Question

A battery of 9 V is connected in series with resistors of 0.2 Ω , 0.3 Ω , 0.4 Ω , 0.5 Ω and 12
Ω respectively. How much current would flow through the 12 Ω resistor?

Answer 1

Answer:

Explanation:

ANSWER:

Voltage - 9 volts

Resistances - 0.2 Ω , 0.3 Ω , 0.4 Ω , 0.5 Ω and 12

Ω respectively.

Current through 12 Ω resistor  = ?

To find this we need to remember a formula that is:-

$\boxed{\texttt{Voltage = Current * Resistance }}$ or in symbolic form,

$\boxed{\texttt{V = IR}}$

Total resistance in series = 0.2+0.3+0.4+0.5+12Ω

Total Equivalent Resistance = $\boxed{\texttt{13.4 ohm}}$

Using the above formula, Placing the given values,

9 = 13.4 * Current

Current = $\frac{9}{13.4} = \boxed{\texttt{0.67 Amperes}}$ is the required current.
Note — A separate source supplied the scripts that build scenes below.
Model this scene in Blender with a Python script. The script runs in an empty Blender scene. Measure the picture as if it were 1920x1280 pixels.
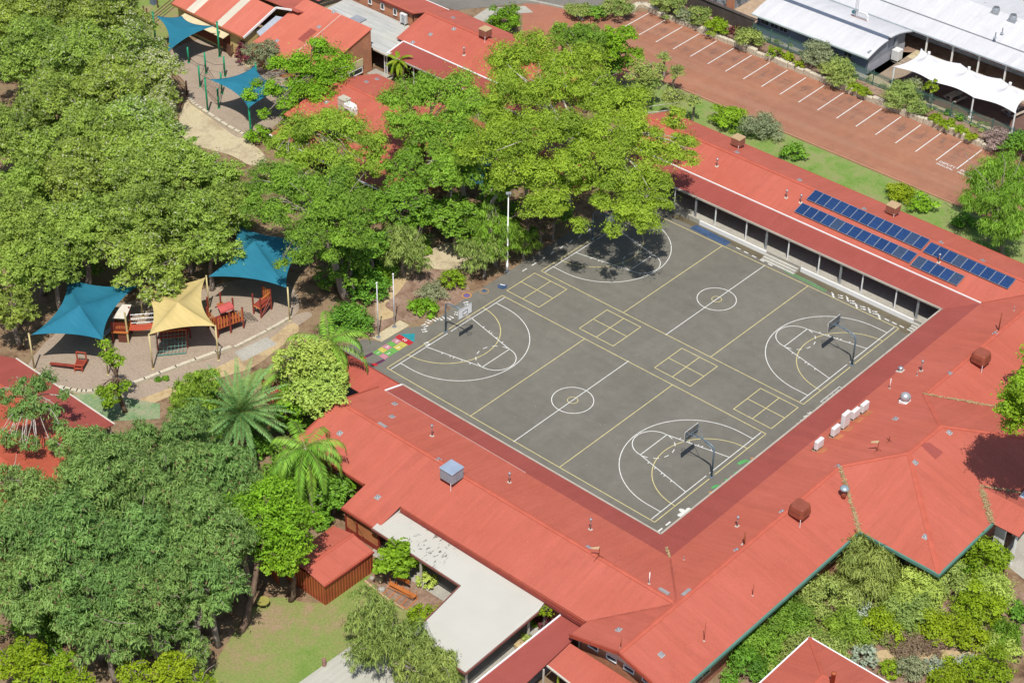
import bpy, math, random
import numpy as np
from mathutils import Vector, Matrix

SC = bpy.context.scene
COL = SC.collection
# ------------------------------------------------------------------ camera
F_PX = 3617.763
CAM = np.array([97.539, -95.236, 103.010])
PAN, TILT, ROLL = math.radians(131.05310), math.radians(36.30975), math.radians(1.06040)
_d = np.array([math.cos(TILT)*math.cos(PAN), math.cos(TILT)*math.sin(PAN), -math.sin(TILT)])
_r = np.array([math.sin(PAN), -math.cos(PAN), 0.0]); _u = np.cross(_r, _d)
_c, _s = math.cos(ROLL), math.sin(ROLL)
RV, UV, DV = _c*_r + _s*_u, -_s*_r + _c*_u, _d
cam = bpy.data.cameras.new('camera'); cam_ob = bpy.data.objects.new('camera', cam); COL.objects.link(cam_ob)
cam.sensor_width = 36.0; cam.lens = 36.0*F_PX/1920.0; cam.clip_start = 1.0; cam.clip_end = 2000.0
m = Matrix.Identity(4)
for i in range(3):
    m[i][0], m[i][1], m[i][2], m[i][3] = RV[i], UV[i], -DV[i], CAM[i]
cam_ob.matrix_world = m
SC.camera = cam_ob
# ------------------------------------------------------------------ sky and sun
SUN_EL, SUN_AZ = math.radians(62.0), math.radians(-50.0)      # azimuth of the sun from +X, counter-clockwise
SUN_DIR = Vector((math.cos(SUN_EL)*math.cos(SUN_AZ), math.cos(SUN_EL)*math.sin(SUN_AZ), math.sin(SUN_EL)))
world = bpy.data.worlds.new('World'); SC.world = world; world.use_nodes = True
nt = world.node_tree; nt.nodes.clear()
o_ = nt.nodes.new('ShaderNodeOutputWorld'); b_ = nt.nodes.new('ShaderNodeBackground'); s_ = nt.nodes.new('ShaderNodeTexSky')
s_.sky_type = 'NISHITA'; s_.sun_disc = False; s_.sun_elevation = SUN_EL
s_.sun_rotation = math.pi/2 - SUN_AZ
s_.air_density = 1.0; s_.dust_density = 1.2; s_.ozone_density = 1.0
b_.inputs[1].default_value = 0.105
nt.links.new(s_.outputs[0], b_.inputs[0]); nt.links.new(b_.outputs[0], o_.inputs[0])
sun = bpy.data.lights.new('sun', 'SUN'); sun.energy = 4.5; sun.angle = math.radians(0.5); sun.color = (1.0, 0.955, 0.89)
sun_ob = bpy.data.objects.new('sun', sun); COL.objects.link(sun_ob)
sun_ob.rotation_euler = SUN_DIR.to_track_quat('Z', 'Y').to_euler(); sun_ob.location = (30, -60, 120)
SC.view_settings.view_transform = 'Standard'; SC.view_settings.look = 'None'
SC.view_settings.gamma = 1.0; SC.view_settings.use_curve_mapping = False
SC.view_settings.exposure = 0.10
SC.cycles.max_bounces = 6; SC.cycles.diffuse_bounces = 3; SC.cycles.glossy_bounces = 2
SC.cycles.transmission_bounces = 3; SC.cycles.transparent_max_bounces = 4
SC.cycles.use_denoising = True
SC.render.filter_size = 1.7
SC.cycles.caustics_reflective = False; SC.cycles.caustics_refractive = False

# ------------------------------------------------------------------ helpers
def at(x, y, z=0.0):
    """the point at height z seen at photograph pixel (x, y) of 1920 x 1280"""
    d = DV + RV*(x-960)/F_PX - UV*(y-640)/F_PX
    return CAM + d*(z-CAM[2])/d[2]

def dist(P): return float(np.linalg.norm(np.array(P)-CAM))
def ppm(P): return F_PX/float((np.array(P)-CAM) @ DV)          # photo pixels per metre at P

def tag(o, label=None, cat=None, group=None, kind=None):
    if label: o['label'] = label
    if cat: o['category'] = cat
    if group: o['group'] = group
    if kind: o['kind'] = kind
    return o

def thing(name, label, cat, loc=(0, 0, 0), group=None, rz=0.0):
    o = bpy.data.objects.new(name, None); COL.objects.link(o)
    o.empty_display_size = 0.5
    o.location = loc; o.rotation_euler = (0, 0, rz)
    return tag(o, label, cat, group)

class MB:
    def __init__(s): s.v = []; s.f = []; s.mi = []; s.cur = 0
    def add(s, vs, fs):
        n = len(s.v); s.v += [tuple(float(c) for c in p) for p in vs]
        for f in fs: s.f.append([i+n for i in f]); s.mi.append(s.cur)
        return s
    def poly(s, pts): return s.add(pts, [list(range(len(pts)))])
    def slab(s, pts, t, up=None):
        """planar polygon thickened by t below it"""
        P = [np.array(p, float) for p in pts]
        n = np.zeros(3)
        for i in range(len(P)): n += np.cross(P[i]-P[0], P[(i+1) % len(P)]-P[0])
        n /= np.linalg.norm(n)
        if n[2] < 0: P = P[::-1]; n = -n
        k = len(P); Q = [p-n*t for p in P]
        fs = [list(range(k)), list(range(2*k-1, k-1, -1))] + [[i, i+k, (i+1) % k+k, (i+1) % k] for i in range(k)]
        return s.add(P+Q, fs)
    def prism(s, pts, z0, z1):
        P = [(p[0], p[1]) for p in pts]
        a = sum(P[i][0]*P[(i+1) % len(P)][1]-P[(i+1) % len(P)][0]*P[i][1] for i in range(len(P)))
        if a < 0: P = P[::-1]
        k = len(P)
        vs = [(x, y, z1) for x, y in P]+[(x, y, z0) for x, y in P]
        fs = [list(range(k)), list(range(2*k-1, k-1, -1))] + [[i, i+k, (i+1) % k+k, (i+1) % k] for i in range(k)]
        return s.add(vs, fs)
    def box(s, c, size, rz=0.0, M=None):
        hx, hy, hz = size[0]/2, size[1]/2, size[2]/2
        vs = []
        for dz in (-hz, hz):
            for dx, dy in ((-hx, -hy), (hx, -hy), (hx, hy), (-hx, hy)):
                if M is not None:
                    p = M @ Vector((dx, dy, dz)); vs.append((c[0]+p[0], c[1]+p[1], c[2]+p[2]))
                else:
                    cr, sr = math.cos(rz), math.sin(rz)
                    vs.append((c[0]+dx*cr-dy*sr, c[1]+dx*sr+dy*cr, c[2]+dz))
        return s.add(vs, [[3, 2, 1, 0], [4, 5, 6, 7], [0, 1, 5, 4], [1, 2, 6, 5], [2, 3, 7, 6], [3, 0, 4, 7]])
    def bbox(s, c, size, b=0.03, rz=0.0):
        """box with bevelled top and vertical edges"""
        hx, hy, hz = size[0]/2, size[1]/2, size[2]/2
        def ring(ix, z):
            pts = [(-hx+ix+b, -hy+ix), (hx-ix-b, -hy+ix), (hx-ix, -hy+ix+b), (hx-ix, hy-ix-b), (hx-ix-b, hy-ix), (-hx+ix+b, hy-ix), (-hx+ix, hy-ix-b), (-hx+ix, -hy+ix+b)]
            cr, sr = math.cos(rz), math.sin(rz)
            return [(c[0]+x*cr-y*sr, c[1]+x*sr+y*cr, c[2]+z) for x, y in pts]
        vs = ring(0, -hz)+ring(0, hz-b)+ring(b, hz)
        fs = [list(range(7, -1, -1)), list(range(16, 24))]
        for r in range(2):
            for i in range(8): fs.append([r*8+i, r*8+(i+1) % 8, (r+1)*8+(i+1) % 8, (r+1)*8+i])
        return s.add(vs, fs)
    def tube(s, pts, r, n=8, cap=True):
        P = [Vector(p) for p in pts]
        R = [r]*len(P) if not hasattr(r, '__len__') else list(r)
        vs = []; prev = None
        for i, p in enumerate(P):
            t = (P[min(i+1, len(P)-1)]-P[max(i-1, 0)])
            if t.length < 1e-9: t = Vector((0, 0, 1))
            t.normalize()
            if prev is None:
                a = Vector((1, 0, 0)) if abs(t.x) < 0.9 else Vector((0, 1, 0))
                u = t.cross(a).normalized()
            else:
                u = (prev - t*prev.dot(t))
                u = u.normalized() if u.length > 1e-6 else t.orthogonal().normalized()
            w = t.cross(u); prev = u
            for k in range(n):
                a = 2*math.pi*k/n
                q = p+(u*math.cos(a)+w*math.sin(a))*R[i]; vs.append(tuple(q))
        fs = []
        for i in range(len(P)-1):
            for k in range(n): fs.append([i*n+k, i*n+(k+1) % n, (i+1)*n+(k+1) % n, (i+1)*n+k])
        if cap:
            fs.append(list(range(n-1, -1, -1))); fs.append([(len(P)-1)*n+k for k in range(n)])
        return s.add(vs, fs)
    def lathe(s, c, prof, n=16, cap=True):
        vs = []
        for r, z in prof:
            for k in range(n):
                a = 2*math.pi*k/n; vs.append((c[0]+r*math.cos(a), c[1]+r*math.sin(a), c[2]+z))
        fs = []
        for i in range(len(prof)-1):
            for k in range(n): fs.append([i*n+k, i*n+(k+1) % n, (i+1)*n+(k+1) % n, (i+1)*n+k])
        if cap:
            fs.append(list(range(n-1, -1, -1))); fs.append([(len(prof)-1)*n+k for k in range(n)])
        return s.add(vs, fs)
    def build(s, name, mat, parent=None, smooth=False):
        me = bpy.data.meshes.new(name)
        me.from_pydata(s.v, [], s.f)
        mats = mat if isinstance(mat, (list, tuple)) else [mat]
        for mm in mats: me.materials.append(mm)
        if len(mats) > 1: me.polygons.foreach_set('material_index', s.mi)
        if smooth: me.polygons.foreach_set('use_smooth', [True]*len(me.polygons))
        me.update()
        o = bpy.data.objects.new(name, me); COL.objects.link(o)
        if parent is not None:
            o.parent = parent
            # parts are given in world coordinates: bring them into the thing's own frame
            o.matrix_parent_inverse = parent_matrix(parent).inverted()
        return o

def parent_matrix(p):
    return Matrix.Translation(p.location) @ p.rotation_euler.to_matrix().to_4x4() if p.type == 'EMPTY' or p.parent is None else Matrix.Identity(4)

def rgb(h):
    """sRGB hex -> linear"""
    c = [int(h[i:i+2], 16)/255 for i in (0, 2, 4)]
    return tuple(x/12.92 if x <= 0.04045 else ((x+0.055)/1.055)**2.4 for x in c)

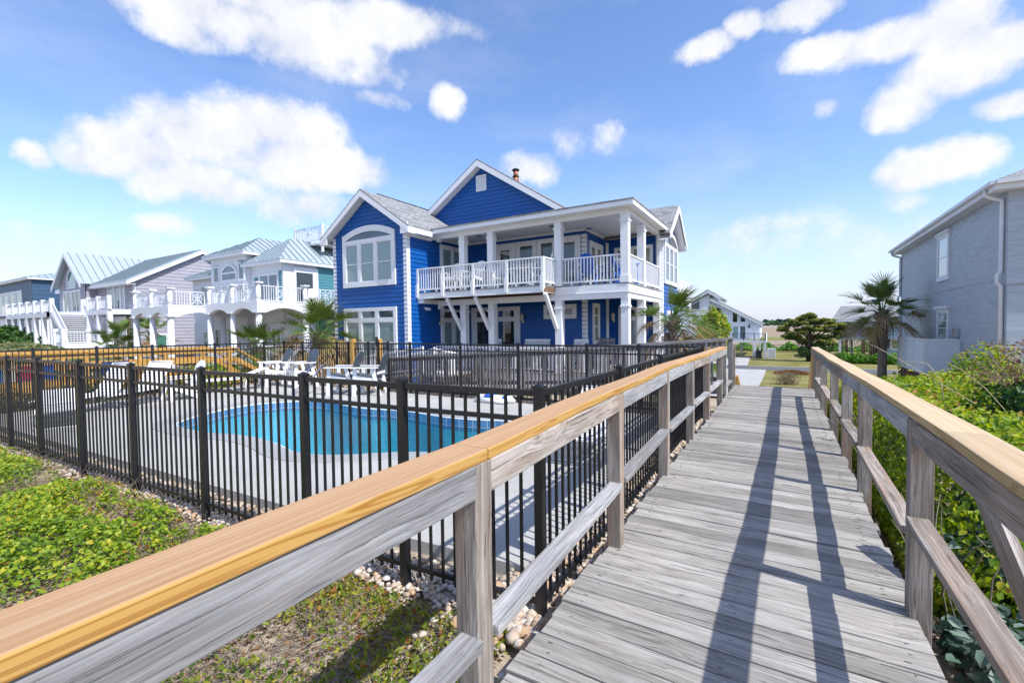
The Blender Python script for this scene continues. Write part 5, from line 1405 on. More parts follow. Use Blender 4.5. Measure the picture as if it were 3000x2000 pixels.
for i in range(5): x = sx + .3 + i * .4; m.box(x, x + .2, sy0 + .04, sy0 + .2, -2.4, -.46)
m.box(sx + .3, 5.5, sy0 + .3, sy1, -.52, -.44); S.put(m, 'pile', M['joist'])

# --- white house across the street
K = House('white_house', 'white house on stilts across the road with a steep shed roof and slanted windows', 'house', (-7, 76, -3.2))
yk = 74.4
pl = [(-20, -.6), (-2.95, -.6), (-2.95, 1.75), (-9.6, 5.55), (-9.6, 6.25), (-15, 3.2), (-20, 3.2)]
m = MB(); siding(m, [(-9.6, -.6), (-2.95, -.6), (-2.95, 1.70), (-9.6, 5.40)], (0, yk, 0), ux, nf, .3, .03); siding(m, [(-20, -.6), (-9.6, -.6), (-9.6, 6.1), (-15, 3.2), (-20, .6)], (0, yk - .5, 0), ux, nf, .3, .03); K.put(m, 'front_wall', M['white_far'])
m = MB(); m.box(-20, -3, yk + .05, 84, -.6, 1.6); m.box(-9.62, -9.55, yk - .5, 84, -.6, 6.1); K.put(m, 'wall_core', M['white_far'])
m = MB(); roof_quad(m, [(-9.6, yk - .6, 5.62), (-9.6, 84, 5.62), (-2.55, 84, 1.58), (-2.55, yk - .6, 1.58)], .12, uy); K.put(m, 'roof', M['shingle'])
m = MB(); roof_quad(m, [(-9.75, yk - 1.1, 6.75), (-9.75, 84, 6.75), (-8.0, 84, 5.45), (-8.0, yk - .4, 5.45)], .10, uy); roof_quad(m, [(-9.75, yk - 1.1, 6.75), (-9.75, 84, 6.75), (-20, 84, .9), (-20, yk - 1.1, .9)], .10, uy); K.put(m, 'clerestory_roof', M['shingle'])
m = MB(); m.prism([(-9.6, 5.48), (-2.55, 1.44), (-2.55, 1.2), (-9.6, 5.2)], (0, yk - .58, 0), ux, (0, 0, 1), 0, .06); m.prism([(-9.75, 6.64), (-8.0, 5.34), (-8.0, 5.1), (-9.75, 6.2), (-20, .4), (-20, .8)], (0, yk - 1.0, 0), ux, (0, 0, 1), 0, .06); m.box(-9.58, -8.3, yk - .2, 84, 4.9, 5.6); K.put(m, 'rake_board', M['white_far'])
m = MB(); m.prism([(-6.43, 1.84), (-5.86, 1.84), (-5.86, 2.90), (-6.43, 3.22)], (0, yk - .04, 0), ux, (0, 0, 1), 0, .02); m.prism([(-5.41, 1.84), (-4.83, 1.84), (-4.83, 2.22), (-5.41, 2.58)], (0, yk - .04, 0), ux, (0, 0, 1), 0, .02); m.prism([(-13.2, 3.9), (-11.0, 3.9), (-11.0, 5.1)], (0, yk - .54, 0), ux, (0, 0, 1), 0, .02); K.put(m, 'slanted_window', M['glass_dark'])
K.window((-6.55, yk, -.72), ux, nf, .95, 2.05, trim=.12, mat='glass_blind', name='door', frame_mat='white_far'); K.window((-5.6, yk, -.72), ux, nf, .95, 2.05, trim=.10, mat='glass_mid', name='door', frame_mat='white_far')
m = MB(); m.box(-8.95, -8.3, yk - .06, yk - .03, 1.6, 4.0); K.put(m, 'window', M['glass_dark'])
m = MB()
for z in (3.1, 3.35, 3.6): m.box(-9.2, -8.05, yk - .25, yk - .07, z, z + .16)
m.box(-8.6, -8.1, yk - .2, yk - .07, 1.05, 1.5); K.put(m, 'awning', plain('brown_awning', (.07, .05, .04), .7, .3))
m = MB()
for x in (-7.0, -4.3): m.box(x - .1, x + .1, yk - .2, yk - .04, .95, 1.4)
K.put(m, 'wall_lamp', M['dark'])
m = MB(); m.box(-7.35, -2.0, 69.6, yk, -1.0, -.73); K.put(m, 'deck', M['white_far'])
m = MB(); z = -.73
for i in range(42): x = -7.3 + i * .127; m.box(x - .012, x + .012, 69.62, 69.65, z, .22)
m.box(-7.35, -2.05, 69.6, 69.68, .20, .26); m.box(-7.35, -2.05, 69.6, 69.66, -.68, -.62)
for i in range(5): x = -7.33 + i * 1.31; m.box(x - .05, x + .05, 69.59, 69.69, -.73, .27)
K.put(m, 'deck_railing', M['dark'])
m = MB(); m.box(-2.06, -2.0, 69.6, yk, -.7, .24); K.put(m, 'side_railing', M['white_far'])
for x, y in ((-7.2, 69.8), (-3.35, 69.8), (-2.2, 69.8), (-2.2, 72.5), (-7.2, 74), (-5.6, 79), (-3.1, 79)):
    m = MB(); w = .22 if x == -3.35 else .14; m.box(x - w, x + w, y - w, y + w, -3.6, -1.0); K.put(m, 'stilt', M['white_far'])
m = MB(); m.beam((-7.0, 73.8, -1.0), (-5.3, 73.8, -2.2), .1, .14, up=(0, 1, 0)); m.beam((-5.3, 79, -2.2), (-4.2, 79, -1.0), .1, .14, up=(0, 1, 0)); K.put(m, 'brace', M['white_far'])
bn = MB(); bn.tube([(-3.0, 68.9, -3.2), (-3.0, 68.9, -2.1)], [.30, .36], 8); tb = thing('wheelie_bin', 'black lidded bin between the white stilts of the house across the road', 'bin', (-2.8, 69.2, -3.2))
m = MB(); m.box(-3.15, -2.5, 68.9, 69.5, -3.15, -2.15); o = m.build('bin_body', M['dark'], tb); o.location = -V(tb.location)
m = MB(); m.box(-3.18, -2.47, 68.86, 69.55, -2.15, -2.05); o = m.build('lid', M['dark'], tb); o.location = -V(tb.location)
m = MB()
for i in range(7): m.box(-1.9, -.9, 70, 71.0, -3.2 + i * .2, -3.03 + i * .2)
tag(m.build('storage_box', M['white_far']), 'white slatted storage box standing beside the stilts across the road', 'box')
# black fence behind the white house
m = MB(); bf = thing('garden_fence', 'thin black picket fence at the edge of the marsh beside the white house', 'fence', (0, 88, -3.3))
for i in range(110): x = -10 + i * .115; m.box(x - .01, x + .01, 88, 88.02, -3.3, -2.0)
m.box(-10, 2.65, 87.99, 88.03, -2.05, -2.0); m.box(-10, 2.65, 87.99, 88.03, -3.2, -3.15); o = m.build('picket_panel', M['black'], bf); o.location = -V(bf.location)
for x in (-10, -6, -2, 0.6, 2.6):
    m = MB(); m.box(x - .05, x + .05, 87.95, 88.06, -3.5, -1.9 if x < 2 else -1.75); o = m.build('post', M['black'], bf); o.location = -V(bf.location)

# --- pale blue stilt house
Bs = House('stilt_house', 'pale blue house on dark piles with a bright blue door and a round window', 'house', (9, 76, -3.2))
ys2 = 74.4
m = MB(); siding(m, [(6.2, -.3), (20, -.3), (20, 2.1), (6.2, 2.1)], (0, ys2, 0), ux, nf, .3, .03); siding(m, [(11.2, -.3), (16, -.3), (16, 2.3), (13.6, 3.1), (11.2, 2.3)], (0, ys2 - 1.6, 0), ux, nf, .3, .03); siding(m, [(10.6, -3.2), (16, -3.2), (16, -.7), (10.6, -.7)], (0, ys2 - 1.2, 0), ux, nf, .3, .03); Bs.put(m, 'wall', M['paleblue'])
m = MB(); m.box(6.2, 20, ys2 + .05, 84, -.3, 2.1); m.box(11.2, 16, ys2 - 1.55, ys2, -.3, 2.2); Bs.put(m, 'wall_core', M['paleblue'])
m = MB(); roof_quad(m, [(5.4, ys2 - 1.8, 1.95), (20, ys2 - 1.8, 1.95), (20, 80, 3.9), (7, 80, 3.9)], .12, ux); Bs.put(m, 'roof', M['shingle'])
m = MB(); roof_quad(m, [(13.6, ys2 - 2, 3.3), (13.6, 79, 3.3), (10.7, 79, 2.2), (10.7, ys2 - 2, 2.2)], .12, uy); roof_quad(m, [(13.6, ys2 - 2, 3.3), (13.6, 79, 3.3), (16.5, 79, 2.2), (16.5, ys2 - 2, 2.2)], .12, uy); Bs.put(m, 'porch_roof', M['shingle'])
m = MB(); m.box(5.4, 11.2, ys2 - 1.84, ys2 - 1.78, 1.65, 1.9); m.prism([(10.7, 2.05), (13.6, 3.15), (13.6, 2.85), (10.7, 1.75)], (0, ys2 - 2.02, 0), ux, (0, 0, 1), 0, .05); m.box(10.9, 11.3, ys2 - 1.75, ys2 - 1.62, -.3, 2.1); Bs.put(m, 'trim', M['white_far'])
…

As all resistances are connected in series combination,

$\boxed{\textsf{Current through each resistors will be same}}$, and hence current flowing through 12 ohm resistor will be 0.67 Amperes.

Things to Note:-

• In series combination current flowing through each resistances will be same
• In parallel according to resistance the current flowing through each resistance will be different.
• In series combination simple addition is done to find the equivalent resistance
• In parallel combination we reciprocal the values to find the equivalent resistance
• Voltage = Current*Resistance

Answer 2

Answer:

Explanation:

Solution :-

Here,

We have,

Potential Difference = 9 V

R₁ = 0.2 Ω

R₂ = 0.3 Ω

R₂ = 0.4 Ω

R₄ = 0.5 Ω

R₅ = 12 Ω

Total Resistance = 0.2 Ω + 0.3 Ω + 0.4 Ω + 0.5 Ω + 12 Ω = 13.4 Ω

Now,

According to the Ohm's Law

We know that,

I = V/R

⇒ I = 9V

⇒ I = 9V/13.4 Ω

⇒ I = 0.67 A.

Hence,  current flow through the 12 Ω resistor is  0.67 A.